Liberty Hill, TX(Zone 8a)

Tapla....please continue.....I understand that the cork has fats (oils) in it that are nonpolar which repel the water which is polar, like trying to mix water and oil without an emulsifier. I love to hear how it can be used to maximize its short comings.

Bay City, MI(Zone 6a)

Let me use an example to illustrate something about the ht of a perched water table, drainage, and aeration first.

Most people think that adding perlite to container media makes a significant increases in o/a aeration and drainage, but does it really? Can ground cork really make a difference in drainage and aeration?

Let's imagine a pint fine sphagnum peat moss - the stuff you by in the compressed bales by the cu ft. When it's wet, there isn't a lot of air space between the particles - not like there would be between a jar full of BBs - right? Let's incrementally start adding perlite or ground cork to the peat & visualize what happens.

Let's start with a handful of perlite - let's call it 4 oz by volume - and mix it well with the peat, so we have a pint of peat and 4 oz of perlite, so the mix is 20% perlite. How much aeration have we added? You can see in the minds eye that every particle of peat or cork is surrounded by peat, which has filled in ALL the space between perlite particles, so there is little if any gain in aeration, and the ht of the soggy layer of soil at the bottom of the pot, the perched water table (PWT), is still about the same as it was in the peat alone.

Let's add 3 more handfuls of perlite (12 more oz), so now have 16 oz of perlite and 16 oz of peat, so the mix is 50/50. See any increase in aeration yet? Is the ht of the PWT much lower? Nope - not yet. You won't see any useful increase in aeration or drainage until the ratio of coarse material to fine material reaches a threshold, at which there is no longer a volume of fine material large enough to fill all the spaces between fine material. This is why you really can't effectively amend water-retentive media by adding pine bark or perlite.
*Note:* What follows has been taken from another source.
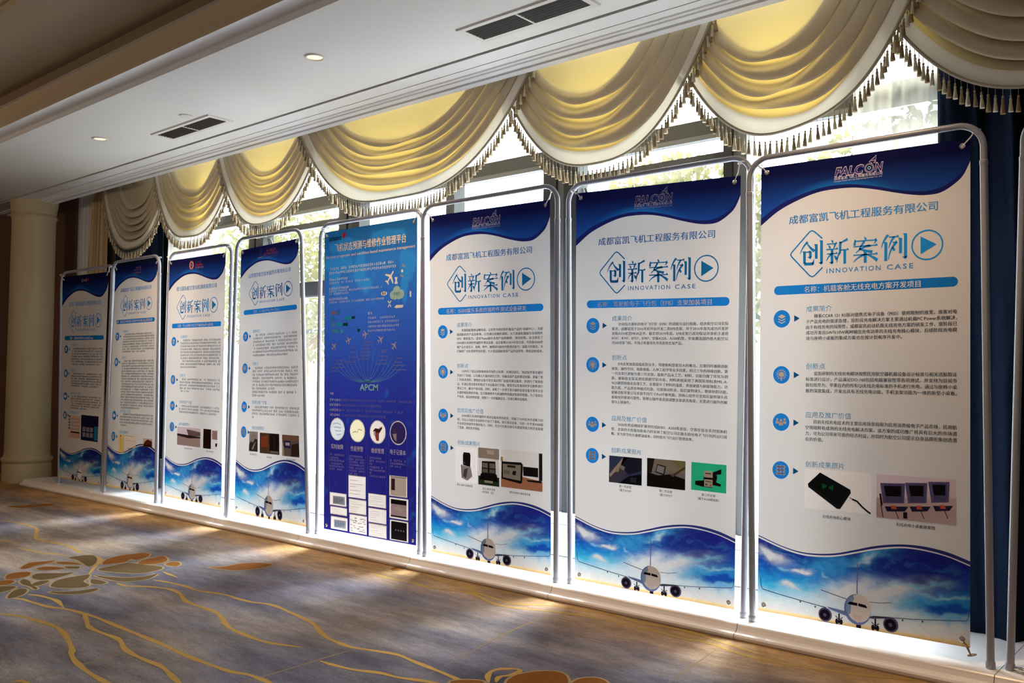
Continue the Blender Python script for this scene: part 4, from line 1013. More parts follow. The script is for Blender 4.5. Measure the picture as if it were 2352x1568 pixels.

The chunky material must be a very high % of the o/a mix so the fine material doesn't clog the air pores. Since the chunky material needs to be such a high % of the mix to make a significant difference, >75%, we're really not amending the fine material, we're adding a small % of fines to the coarse.

Think of a jar full of pudding and ask yourself how much perlite you need to add to make it well-aerated.

Perlite and ground cork serves primarily the function of reducing the amount of water that can be held in a PWT. It essentially takes up space that would otherwise be taken up with peat and water inside and between the peat particles within the PWT. It doesn't really make a significant difference in aeration or drainage (rates) until the ratio of perlite:peat SIGNIFICANTLY favors the % of perlite, such that there is a volume of peat in the soil insufficient to fill the space between particles of perlite or other coarse material. Like ballast (a brick at the bottom of the pot e.g., it serves as ballast within the PWT to reduce how much water (by volume) there is in the PWT.

Chunky cork in pieces of .100-125 (1/10-1/8") mixed into the soil near the bottom of the container would serve the same function as perlite, only better. It could be mixed with any water retentive soil to reduce water retention either within the PWT zone or above that zone. E.g., if you are using a soil that supports 3" of perched water, you could reduce the volume of water in the PWT by approximately 50% by filling the bottom of the container with a 50/50 mix of ground cork and whatever water-retentive mix is being used.

When using the cork, you're going to be sacrificing CEC (the soil's ability to hold nutrients, so you'll need to add something like calcined clay or DE to help with nutrient retention, or resign yourself to the fact you'll need to fertilize more frequently. .

So - best when used to reduce the o/a water retention of soils that tend toward being soggy, and particularly when targeting the amount of water that can be held within the PWT.

Al


This message was edited Nov 3, 2015 6:04 PM

Thanks for the explanation, Al.

Anne Arundel,, MD(Zone 7b)

Al's pudding analogy makes so much sense, it has stuck with me since the first time I read it.
I think we should all toast our latest soil aeration lesson!